This summer the Laura Lopes Gallery presents works by botanical artist Endellion Lycett Green in the Tithe Barn at Thyme. Through her art, Lycett Green pays testament to the inspiration she finds in the natural world. This solo show demonstrates the breadth of her talent, with typical large-scale paintings celebrating the forms and colours of the earth’s flora and fauna. Also to be discovered are a series of paintings inspired by Thyme’s water meadows. Painted last summer, these represent a celebration of previously endangered species, such as the Wild Orchid, which now thrive on the estate. We were delighted to have the opportunity to speak with her and learn more.

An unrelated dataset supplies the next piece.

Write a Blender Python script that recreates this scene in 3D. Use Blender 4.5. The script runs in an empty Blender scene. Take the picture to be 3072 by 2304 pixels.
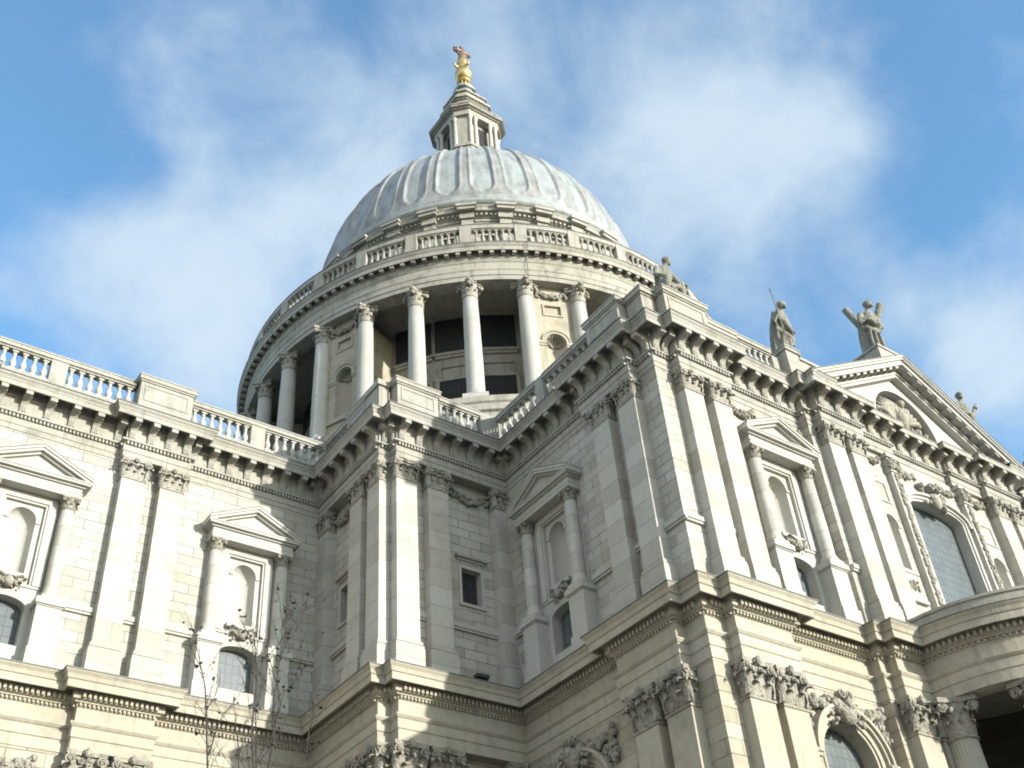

How did you come to be involved with Thyme?
My dealer Laura Lopes suggested we look at the 17th century Tithe barn at Thyme as a possibility for doing a solo show there. I was completely taken with its strength and beauty and we decided then and there to go ahead with it. I spent two years visiting the gardens to draw and paint so that the show would be filled with works of the place.
The title of your exhibition, And I Saw Solomon’s Seal is very intriguing. How did you come to this name?
The flowers of Solomon’s Seal are tucked away underneath the leaves so that you don’t immediately notice it in woodland or a garden. The title of this piece refers to the excitement of seeing the drop shaped cream flowers secreted away for the first time in the Spring. The show is titled after this painting because it relates to seeing anything coming out, and the wonderment that ensues if you have a particular liking for it.
Your use of colour is striking. Can you tell us more?
Green is definitely a colour that gets mixed to within an inch of its life on a daily basis. Nature provides a myriad of hues of green that are important to get to know, even if you’re only vaguely getting it right. My palette is very limited so all the colours I’m using for the works are mixed from scratch so to speak. I introduced Magenta to the palette a few years back to help with the violets and iridescent blues I wanted to make…until then there was only Alizarin Crimson to achieve these with French Ultramarine. As a painter it is obviously important to have a sense of colour, which inevitably spills into the home, but as with style, I try not to be consciously aware of this sensibility, allowing it to occur naturally.
When and how did you develop your style?
I’m completely unaware of any style, that is something that may or may not emerge through working on paintings throughout one’s life. As far as I’m aware I take each painting as it comes, treating it as if it was the first and last picture I’ll ever paint. I paint as authentically as I can, true to the subject matter I am depicting. That is all I can do.
Which other artists and creators do you most admire?
George Shaw; Edgar Degas; Gwen John; Stanley Spencer; Ken Kiff; Lucian Freud; Paul Gauguin; Milton Avery; Peter Doig; Ellsworth Kelly; Barbara Hepworth; Hilma af Klint; Rennie Mackintosh; Dora Marr; Zurbaran; Bridget Riley; Wes Anderson; Jamie XX; Erykah Badu; Yotam Ottolenghi.
Can you describe your own garden?
My garden is full of overblown dog roses, cow parsley, foxgloves and cow parsley all of which have arrived from the wider landscape. I do have a couple of formal flower beds but even these have wild things creeping in. I’m an extremely lazy gardener preferring to watch and look at the plants rather than garden. Thank heavens for rewilding! My blue garden is filled with scillas, pale blue Russian snowdrops, muscari, bluebells, buglossoides, hosta ‘Halcyon’ and ferns – it is a wooded area but again very scruffy looking.
Would you agree that all art is autobiography? If so, what does your work say about you?
My paintings are in a way a visual diary of the places I have visited and plants I have loved, from the wild to other people’s gardens as well as public ones. The gardens of friends and relatives feature very strongly in my pictures. So in that way I suppose you could say that my art is autographical. The progression of my technique certainly parallels the ways in which I have been thinking over time.
I understand this will be your first solo show in ten years. How does that feel?
I have been extremely busy with up to three group shows a year over the past decade, so I have only really recently had time in my schedule to make a solo show once more. It takes two years to garner a body of work such as this. From planning to evolving and then completing.
Finally, have you any idea of what you will be working on next?
I have the London Art Fair in September to prepare for, but in the studio it will be business as usual up until then. I’m going to make some more grasses paintings, and I have larger paintings in the pipeline. Onwards and ever upwards.